Les groupes arctiques ont construit au fil des temps, une représentation du monde visant à une intelligence de l'espace, du temps et de la conscience sociale. Jean Malaurie se réfère ici à la pensée d'un Jean Piaget. Ce dernier nous a fournis la genèse du développement intellectuel par les deux procédés qu'il nomme assimilation et accommodation : le premier consisté à appréhender le réel par nos schèmes cognitifs, perceptifs et conceptuels, le second à modifier ces mêmes schèmes, à les complexifier, dès lors qu'ils ne correspondent plus à la réalité. Ces structures se sont révélées opératoires développant intelligence , attention, mémoire, agressivité, imagination et ont permis de concevoir des systèmes de régulation liés au climat, la faune, et touchant à la démographie que résume J.Malaurie: sexe ratio modifié par euthanasie sociale en cas de pénurie, structures parentales rigoureuses interdisant le mariage jusqu'au sixième degré pour contrecarrer la consanguinité dans ces petits groupes (20 à 40 familles), règles alimentaires sévères dans le cadre d'une diététique harmonieuse ayant, de longue date, remédié aux dangers du scorbut, conservatisme technologique et règles cynégétiques.

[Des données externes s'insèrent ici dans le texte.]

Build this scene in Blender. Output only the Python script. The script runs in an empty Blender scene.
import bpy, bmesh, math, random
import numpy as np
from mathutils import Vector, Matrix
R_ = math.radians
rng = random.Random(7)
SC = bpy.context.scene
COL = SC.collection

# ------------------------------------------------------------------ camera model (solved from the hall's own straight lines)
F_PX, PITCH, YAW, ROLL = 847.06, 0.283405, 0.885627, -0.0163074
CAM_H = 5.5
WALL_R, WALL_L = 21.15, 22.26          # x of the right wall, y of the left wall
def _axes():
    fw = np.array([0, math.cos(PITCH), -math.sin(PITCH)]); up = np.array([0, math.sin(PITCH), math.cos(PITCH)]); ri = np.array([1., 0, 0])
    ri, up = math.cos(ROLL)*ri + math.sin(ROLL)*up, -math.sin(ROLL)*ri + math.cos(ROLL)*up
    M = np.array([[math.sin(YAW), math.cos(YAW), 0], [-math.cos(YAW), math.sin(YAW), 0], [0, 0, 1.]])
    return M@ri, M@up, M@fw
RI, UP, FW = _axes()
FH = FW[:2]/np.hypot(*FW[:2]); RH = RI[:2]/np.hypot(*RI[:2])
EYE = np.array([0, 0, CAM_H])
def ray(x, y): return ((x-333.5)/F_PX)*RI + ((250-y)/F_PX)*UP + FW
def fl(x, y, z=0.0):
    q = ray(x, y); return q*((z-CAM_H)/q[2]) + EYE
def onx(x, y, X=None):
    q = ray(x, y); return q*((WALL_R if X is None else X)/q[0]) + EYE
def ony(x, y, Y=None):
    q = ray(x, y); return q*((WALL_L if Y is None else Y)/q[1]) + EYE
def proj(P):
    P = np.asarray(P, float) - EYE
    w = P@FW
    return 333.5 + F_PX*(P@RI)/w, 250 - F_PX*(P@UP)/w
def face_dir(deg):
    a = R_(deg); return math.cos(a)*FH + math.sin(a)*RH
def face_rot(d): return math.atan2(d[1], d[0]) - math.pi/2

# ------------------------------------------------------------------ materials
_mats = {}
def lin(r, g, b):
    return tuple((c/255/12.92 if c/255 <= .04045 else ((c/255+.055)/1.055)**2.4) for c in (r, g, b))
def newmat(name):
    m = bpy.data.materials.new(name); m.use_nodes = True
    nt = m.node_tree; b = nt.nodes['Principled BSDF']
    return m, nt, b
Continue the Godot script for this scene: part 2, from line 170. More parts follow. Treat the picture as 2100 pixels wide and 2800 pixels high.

Depuis l'aube des temps, comme les autres peuples chasseurs, les Inuit mémorisent grâce à leurs sens aiguisés ( (direction du vent, courants marins, observation du ciel) , des « cartes mentales, des tracés , des itinéraires parcourus, aussi bien par la vue que par les sons et les bruits, vibrant « par tous leurs pores » avec leur environnement naturel qu'ils perçoivent vivant.